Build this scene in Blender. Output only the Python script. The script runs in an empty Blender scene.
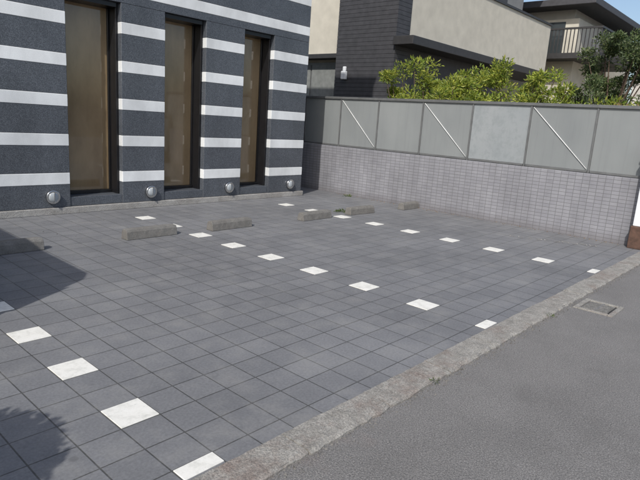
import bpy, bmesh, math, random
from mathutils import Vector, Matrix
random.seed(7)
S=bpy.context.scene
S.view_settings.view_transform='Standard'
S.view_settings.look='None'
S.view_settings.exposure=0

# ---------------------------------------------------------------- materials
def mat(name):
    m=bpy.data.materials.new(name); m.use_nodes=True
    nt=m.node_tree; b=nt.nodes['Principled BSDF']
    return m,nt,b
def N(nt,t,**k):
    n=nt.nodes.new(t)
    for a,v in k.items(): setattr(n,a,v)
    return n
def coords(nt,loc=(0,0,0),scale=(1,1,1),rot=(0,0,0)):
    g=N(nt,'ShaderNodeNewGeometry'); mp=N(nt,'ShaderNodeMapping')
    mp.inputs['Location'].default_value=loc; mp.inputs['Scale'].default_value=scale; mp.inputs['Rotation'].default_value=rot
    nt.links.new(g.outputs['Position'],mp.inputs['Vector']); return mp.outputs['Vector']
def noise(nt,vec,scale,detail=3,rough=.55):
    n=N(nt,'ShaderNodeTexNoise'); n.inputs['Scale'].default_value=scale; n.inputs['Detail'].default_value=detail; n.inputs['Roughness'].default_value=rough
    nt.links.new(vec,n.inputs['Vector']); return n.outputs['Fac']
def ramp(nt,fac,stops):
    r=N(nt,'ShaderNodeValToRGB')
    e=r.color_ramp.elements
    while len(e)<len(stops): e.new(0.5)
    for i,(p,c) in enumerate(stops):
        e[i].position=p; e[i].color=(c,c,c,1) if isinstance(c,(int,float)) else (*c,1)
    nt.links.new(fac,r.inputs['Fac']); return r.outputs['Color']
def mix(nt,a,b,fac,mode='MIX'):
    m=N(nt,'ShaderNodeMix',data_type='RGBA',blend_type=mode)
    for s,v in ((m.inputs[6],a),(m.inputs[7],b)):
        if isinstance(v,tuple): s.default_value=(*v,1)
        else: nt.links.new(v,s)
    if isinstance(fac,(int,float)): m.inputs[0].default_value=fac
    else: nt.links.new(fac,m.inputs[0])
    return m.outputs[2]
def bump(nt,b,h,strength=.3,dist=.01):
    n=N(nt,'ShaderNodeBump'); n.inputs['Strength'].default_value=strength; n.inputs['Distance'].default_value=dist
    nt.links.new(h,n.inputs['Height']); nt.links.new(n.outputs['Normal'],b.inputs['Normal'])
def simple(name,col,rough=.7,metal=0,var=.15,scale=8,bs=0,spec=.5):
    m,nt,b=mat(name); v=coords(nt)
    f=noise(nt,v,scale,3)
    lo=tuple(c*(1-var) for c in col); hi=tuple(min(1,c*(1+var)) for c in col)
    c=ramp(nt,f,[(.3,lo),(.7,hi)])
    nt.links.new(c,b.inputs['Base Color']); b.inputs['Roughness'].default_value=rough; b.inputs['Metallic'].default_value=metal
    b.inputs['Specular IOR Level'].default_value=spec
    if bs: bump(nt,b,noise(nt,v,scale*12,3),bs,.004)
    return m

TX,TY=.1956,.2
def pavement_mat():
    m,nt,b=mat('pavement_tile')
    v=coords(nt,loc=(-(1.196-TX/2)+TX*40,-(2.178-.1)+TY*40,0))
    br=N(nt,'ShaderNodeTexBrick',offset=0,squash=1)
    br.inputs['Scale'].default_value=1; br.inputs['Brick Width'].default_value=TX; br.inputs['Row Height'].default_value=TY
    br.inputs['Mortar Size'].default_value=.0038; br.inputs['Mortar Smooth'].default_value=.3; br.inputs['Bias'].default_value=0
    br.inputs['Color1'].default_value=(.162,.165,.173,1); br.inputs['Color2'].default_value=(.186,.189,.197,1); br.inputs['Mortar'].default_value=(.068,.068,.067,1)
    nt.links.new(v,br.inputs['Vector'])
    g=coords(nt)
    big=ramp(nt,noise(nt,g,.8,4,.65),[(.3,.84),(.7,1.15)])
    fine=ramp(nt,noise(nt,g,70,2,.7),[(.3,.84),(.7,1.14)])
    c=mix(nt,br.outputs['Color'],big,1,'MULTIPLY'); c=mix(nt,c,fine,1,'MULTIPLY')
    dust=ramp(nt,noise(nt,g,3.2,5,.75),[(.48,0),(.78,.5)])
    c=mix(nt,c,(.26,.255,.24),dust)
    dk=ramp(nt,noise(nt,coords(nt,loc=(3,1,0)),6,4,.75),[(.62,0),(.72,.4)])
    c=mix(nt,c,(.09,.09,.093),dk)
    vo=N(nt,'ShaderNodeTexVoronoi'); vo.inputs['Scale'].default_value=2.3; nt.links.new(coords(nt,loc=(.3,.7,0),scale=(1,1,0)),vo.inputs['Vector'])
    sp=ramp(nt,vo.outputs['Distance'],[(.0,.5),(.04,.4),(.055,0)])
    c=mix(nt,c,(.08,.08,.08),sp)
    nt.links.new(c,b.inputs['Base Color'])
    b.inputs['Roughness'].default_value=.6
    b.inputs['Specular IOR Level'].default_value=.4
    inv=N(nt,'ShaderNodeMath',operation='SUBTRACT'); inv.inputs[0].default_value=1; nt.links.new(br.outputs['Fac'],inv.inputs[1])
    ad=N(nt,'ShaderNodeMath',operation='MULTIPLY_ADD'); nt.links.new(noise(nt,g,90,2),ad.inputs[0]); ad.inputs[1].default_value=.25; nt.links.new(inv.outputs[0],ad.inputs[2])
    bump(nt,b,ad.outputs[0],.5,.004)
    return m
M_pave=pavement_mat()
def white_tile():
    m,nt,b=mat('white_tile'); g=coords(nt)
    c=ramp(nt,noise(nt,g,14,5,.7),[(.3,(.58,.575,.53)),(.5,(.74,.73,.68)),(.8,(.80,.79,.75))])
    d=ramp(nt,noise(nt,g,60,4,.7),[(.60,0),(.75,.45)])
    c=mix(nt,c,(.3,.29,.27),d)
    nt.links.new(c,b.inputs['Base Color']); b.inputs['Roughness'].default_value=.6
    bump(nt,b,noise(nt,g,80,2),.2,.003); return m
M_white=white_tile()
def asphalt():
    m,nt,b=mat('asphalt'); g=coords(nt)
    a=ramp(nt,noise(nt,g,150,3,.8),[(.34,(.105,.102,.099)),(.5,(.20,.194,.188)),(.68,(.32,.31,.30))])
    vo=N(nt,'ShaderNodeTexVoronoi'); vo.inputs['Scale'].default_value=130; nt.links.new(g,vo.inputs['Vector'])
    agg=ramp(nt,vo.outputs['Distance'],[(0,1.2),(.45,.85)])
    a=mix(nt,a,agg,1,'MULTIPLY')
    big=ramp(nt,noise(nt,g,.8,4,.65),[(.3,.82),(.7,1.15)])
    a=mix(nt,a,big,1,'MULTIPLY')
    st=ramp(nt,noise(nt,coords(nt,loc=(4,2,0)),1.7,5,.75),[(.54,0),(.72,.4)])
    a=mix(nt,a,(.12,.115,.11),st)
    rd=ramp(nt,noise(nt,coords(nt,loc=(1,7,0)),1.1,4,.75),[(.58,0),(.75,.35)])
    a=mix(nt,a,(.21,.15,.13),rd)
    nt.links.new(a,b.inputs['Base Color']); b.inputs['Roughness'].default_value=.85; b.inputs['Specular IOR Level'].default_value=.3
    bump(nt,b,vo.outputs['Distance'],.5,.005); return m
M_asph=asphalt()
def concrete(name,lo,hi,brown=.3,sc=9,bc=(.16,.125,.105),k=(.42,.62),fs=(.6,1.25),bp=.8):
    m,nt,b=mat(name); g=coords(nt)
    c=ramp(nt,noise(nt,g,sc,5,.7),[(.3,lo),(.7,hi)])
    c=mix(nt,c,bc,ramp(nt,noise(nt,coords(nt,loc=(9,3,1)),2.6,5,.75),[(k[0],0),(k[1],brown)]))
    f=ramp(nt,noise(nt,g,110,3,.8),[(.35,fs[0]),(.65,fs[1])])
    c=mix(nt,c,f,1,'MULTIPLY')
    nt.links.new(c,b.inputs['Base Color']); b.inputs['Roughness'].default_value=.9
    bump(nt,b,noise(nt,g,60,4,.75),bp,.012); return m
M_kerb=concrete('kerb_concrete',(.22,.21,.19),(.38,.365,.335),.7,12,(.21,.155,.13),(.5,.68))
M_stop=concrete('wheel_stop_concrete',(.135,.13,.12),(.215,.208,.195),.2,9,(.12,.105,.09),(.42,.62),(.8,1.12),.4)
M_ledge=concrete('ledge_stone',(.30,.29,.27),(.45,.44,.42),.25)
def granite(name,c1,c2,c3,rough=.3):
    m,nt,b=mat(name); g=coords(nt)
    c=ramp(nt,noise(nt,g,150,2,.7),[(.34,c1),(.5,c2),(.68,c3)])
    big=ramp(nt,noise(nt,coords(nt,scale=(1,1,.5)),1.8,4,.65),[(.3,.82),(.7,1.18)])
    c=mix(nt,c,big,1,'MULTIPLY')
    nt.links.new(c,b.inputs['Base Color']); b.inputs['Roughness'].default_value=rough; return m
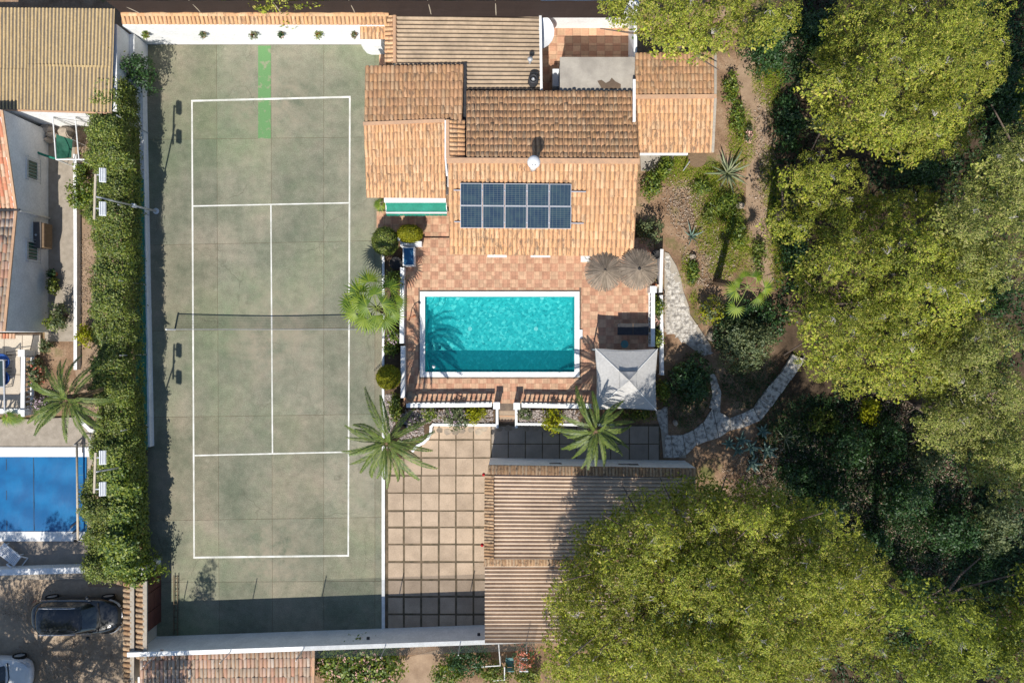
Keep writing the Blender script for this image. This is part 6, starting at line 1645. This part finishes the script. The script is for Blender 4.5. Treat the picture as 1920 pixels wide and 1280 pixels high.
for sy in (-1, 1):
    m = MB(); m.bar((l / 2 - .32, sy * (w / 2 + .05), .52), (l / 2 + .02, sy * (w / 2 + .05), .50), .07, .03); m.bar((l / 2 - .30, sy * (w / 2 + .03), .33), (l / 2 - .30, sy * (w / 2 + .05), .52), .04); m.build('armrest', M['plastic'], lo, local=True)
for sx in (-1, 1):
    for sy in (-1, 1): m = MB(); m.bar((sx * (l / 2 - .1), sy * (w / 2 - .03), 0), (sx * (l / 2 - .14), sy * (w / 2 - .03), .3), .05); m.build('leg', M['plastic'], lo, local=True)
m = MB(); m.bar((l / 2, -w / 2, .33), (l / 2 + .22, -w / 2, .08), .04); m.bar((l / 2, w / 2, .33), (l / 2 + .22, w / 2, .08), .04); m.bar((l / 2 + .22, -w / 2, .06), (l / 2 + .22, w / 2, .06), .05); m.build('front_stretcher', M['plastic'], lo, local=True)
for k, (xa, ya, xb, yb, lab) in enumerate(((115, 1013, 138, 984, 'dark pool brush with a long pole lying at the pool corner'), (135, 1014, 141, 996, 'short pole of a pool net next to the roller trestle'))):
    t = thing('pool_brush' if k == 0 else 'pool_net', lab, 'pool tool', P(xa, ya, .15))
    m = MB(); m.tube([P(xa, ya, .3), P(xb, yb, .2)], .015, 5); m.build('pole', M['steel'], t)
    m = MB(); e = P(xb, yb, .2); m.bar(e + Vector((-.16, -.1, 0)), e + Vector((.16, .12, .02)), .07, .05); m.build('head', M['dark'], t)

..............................

◆ **Task objective**: Reproduce only the lines of the records from the start up to and including the line that holds "S.view_settings.exposure=0"; do not carry over any picture.

◆ **Answer to the task**:
Build this scene in Blender. Output only the Python script. The script runs in an empty Blender scene.
import bpy, bmesh, math, random
from mathutils import Vector, Matrix
random.seed(7)
S=bpy.context.scene
S.view_settings.view_transform='Standard'
S.view_settings.look='None'
S.view_settings.exposure=0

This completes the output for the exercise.